Friday, February 18, 2011

021911 I Premise... More Specifically Place & Setting

place, a memorable setting that is so important
to the story that it functions almost like another
character.

EXAMPLE: This is a novel of place -- the story
could not have happened anywhere but in New
York City (or the Yukon, or the African desert,
etc.).

Now, I am not so sure I would describe my story as 'a novel of place' but I think it is an interesting thought because of another story I had been working on, which I tucked away for a later time, to write this, which I could consider a novel of place. Before the Lexicon I didn't really consider the concept. That idea had sprung from a place. A place I was living. A place I am weeks away from moving back to! (My lover and I are both so on edge.) And in being away from that place I found myself unable to write with the fluidity I had when I wrote in the afternoon sun light on my lunch breaks.
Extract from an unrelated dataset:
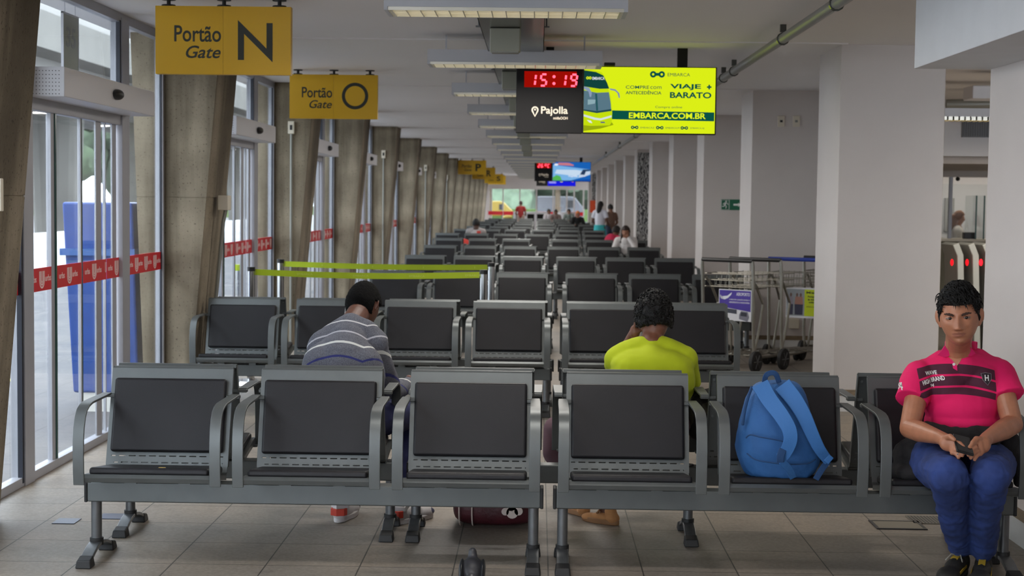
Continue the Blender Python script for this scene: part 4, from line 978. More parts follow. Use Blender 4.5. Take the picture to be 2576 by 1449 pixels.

I wonder if, when I move back I will have trouble writing this story because even though this novel is not a novel of place, the setting is an important character. The scenes in the lone cabin, high in the mountains reflect Angela's isolation. The gazebo that is built in the womens' yard when Beatriz is thirteen, looking over the cliff upon the ocean has it's particular color, size and shape that belong to what happens between it's pillars. And Beatriz studio apartment above her bakery, the flour that coats the wood floor, and how the sunset is always perfect if you watch it from her balcony. Could the story of Beatriz and Angela take place anywhere else in the world? I think it could, but no matter where it all happened, the setting would have to be central in order to tell their story.

Maybe it is always that way... Not always that way in a novel or a story but in reality. Where you are is so central to you, even if you try to deny it. I have tried to deny it before. But, every year it becomes more and more obvious, with every change, every addition to my memory, I can see more clearly how I am Oregon.

Maybe that is why it has been easier to write this story verses the aforementioned story. Maybe Miami had shocked me but I still had not affected enough so that I was able to capture it. The Portland, Oregon, North West, Pacific Coast culture is my culture. And the further I step away from it, the more I am able to separate my ideas from it. I thought maybe I had figured it out, in the youthful fashion of my naivete. But in coming back, what were once minor details, nuances, dance in front of my eyes, so obviously. And as I attempt to see it for what it is, only then I am able put it into words. I feel like if I write something that I would give to others to read, I would owe the story at least that. At least the truth, even if told through a type of lie.

It wouldn't be fair to say that our place makes us, and it wouldn't be fair to call my story a novel of place, but I love the idea of making the setting a character and I strive to do this!

setting, where a novel or scene takes place.

EXAMPLE: I can't tell if these people are talking
in a jail cell or a church lobby. You need to put
them in a setting --- give them beer glasses and
have them shout over the noise

I have included setting in this entry because it obviously ties in with place, but also because this was one of the examples I ran across that I thought I had tackled well so far in my story. Remember the scene in The Hours where Robert says:

"I wanted to be a writer, that's all. I wanted to write about it all. Everything that happens in a moment. The way the flowers looked when you carried them in your arms. This towel, how it smells, how it feels, this thread. All our feelings, yours and mine. The history of it, who we once were. Everything in the world. Everything all mixed up, like it's all mixed up now. And I failed. I failed. No matter what you start with it ends up being so much less. Sheer fucking pride and stupidity."

When I heard those words on film the struck me. He said what I had wanted to accomplish, to only explain a moment. Everything about that moment because everything is part of that moment. Maybe it is impossible, but at least I want my reader to feel the moment they are viewing. Looking back over my writing with my new, more critical eye, I can confidently say that I have weaved in the different settings well. The way I do it is subtle, but the image is obvious.